Si passa poi al 3 gennaio del 1117, in cui la terra tremò in tutto il Nord Italia e nell’Appennino tosco-romagnolo. L’evento fu talmente disastroso che chi studia la storia dell’architettura sa dai manuali che, se è così difficile incontrare architetture anteriori all’anno Mille, è proprio per colpa di questo terremoto, il quale di fatto distrusse gran parte delle chiese, dei monasteri e degli incastellamenti. O, nella migliore delle ipotesi, costrinse a strutturali restauri. A Verona, per esempio, l’accumulo delle macerie determino l’innalzamento di tutta la città. Lo sciame sismico di quell’evento, con scosse anche molto violente, durò per più di quaranta giorni. Durante la prima grande scossa le acque del fiume Po si videro sollevarsi in alto a forma di volta e quindi ripiombare in basso. Forse proprio a causa di questo fenomeno mutarono le condizioni meteorologiche e, di lì a poche ore, avvennero orrendi temporali con tuoni e fulmini accompagnati da grandine.
Nel 1570 ci fu un lunghissimo periodo sismico, che dal 16 novembre si concluse, dopo sei anni, nel febbraio del 1576, facendo registrare oltre duemila scosse. L’area epicentrale, pare, fu tra Mantova e Ferrara. Si avvertirono rombi sotterranei, avvennero bagliori nell’atmosfera, si osservò il rigonfiamento improvviso delle acque del fiume Po con alterazioni del suolo e violente emissioni di acqua nerastra frammista a sabbia.
Il terremoto più famoso, però, per Mantova fu quello del 1693. Il 6 luglio tre intense scosse si avvertirono nel giro di un’ora. I comignoli caddero come birilli e alcuni edifici vennero giù del tutto.
La piccola chiesa che sorge in Piazza Canossa, intitolata alla Madonna del Terremoto, sta a ricordare proprio questo evento. Fu eretta nel luogo dove si trovava l’affresco, sulla facciata di una casa, che ritraeva la Madonna invocata dai Mantovani durante quel terremoto. L’attuale edificio, che risale alla metà del Settecento, venne costruito al posto di una precedente struttura in legno.
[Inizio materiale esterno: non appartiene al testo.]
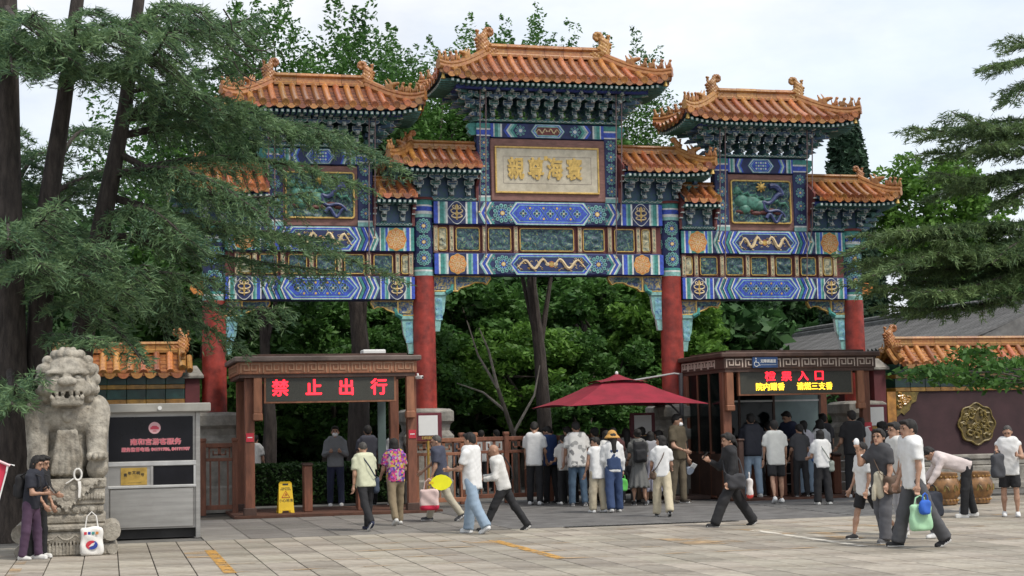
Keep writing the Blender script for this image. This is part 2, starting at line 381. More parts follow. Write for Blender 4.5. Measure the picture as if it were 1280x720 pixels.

Sulle origini della devozione mantovana alla Madonna del Terremoto esiste un documento storico che narra i fatti che indussero i fedeli a costruire questa chiesetta. E cito qui la sua breve ma significativa storia.
«Degna cosa è da rimarcarsi in congiuntura di questo terremoto, cioè lo scoprimento d’una miracolosa immagine di Nostra Signora tenendo il bambino Gesù in braccio, a destra S.Giuseppe ed a sinistra S.Rocco. Ed ecco come ciò seguisse: Sulla Piazzetta dell’Albrisa, volgarmente oggidì del Canossa per il palazzo di questa nobile famiglia, abitava un certo Pietro de’ Stefani, sartore di mestiere in una casetta a pigione sull’angolo di essa piazzetta […]. Sul muro eravi dipinta un’imagine di Nostra Signora quasi inosservata perché smarrita di colori, esposta senza verun riparo alle acque pioventi. Pietro de’ Stefani trovavasi presso il muro della sua abitazione quando sentironsi le prime scosse del tremuoto e assicurò diversi circostanti spaventati che in quel sito egli non sentiva niente, invitandoli a rifugiarsi vicino al muro e raccomandarsi a quell’immagine per essere salvi dalle temute rovine. In brieve, divolgatosi il prodigio, vi accorsero moltissimi adoratori i quali offrirono copiose limosine laonde fu da certuni giudicato bene d’impiegarle a riparare l’immagine dall’intemperie delle stagioni col farle d’intorno una nicchia, ed un piccolo coperto. Ma crescendo sempre più il concorso de’ divoti che d’ora in ora si inginocchiavano davanti, appendendo voti e tavolette per grazie ricevute […] i divoti supplicarono il Duca acciò che permettesse graziosamente che si potesse dilatare sulla Piazzetta una cappella cinta di mura per comodo de’ li divoti adoratori, ed in essa alzarvi un altare per il divino sagrifizio […] Il Duca medesimo prese tanta devozione a quest’imagine che non lasciò mai più di visitarla […] Sempre ci si è continuato il culto essendosi introdotta la pia costumanza che nel giorno anniversario di questo tremuoto ci si fan un bell’addobbo e sulla piazzetta verso sera cantansi in musica le laudi di Nostra Signora ed il Te Deum, in rendimento di grazie a Dio per la liberazione dalle rovine del tremuoto».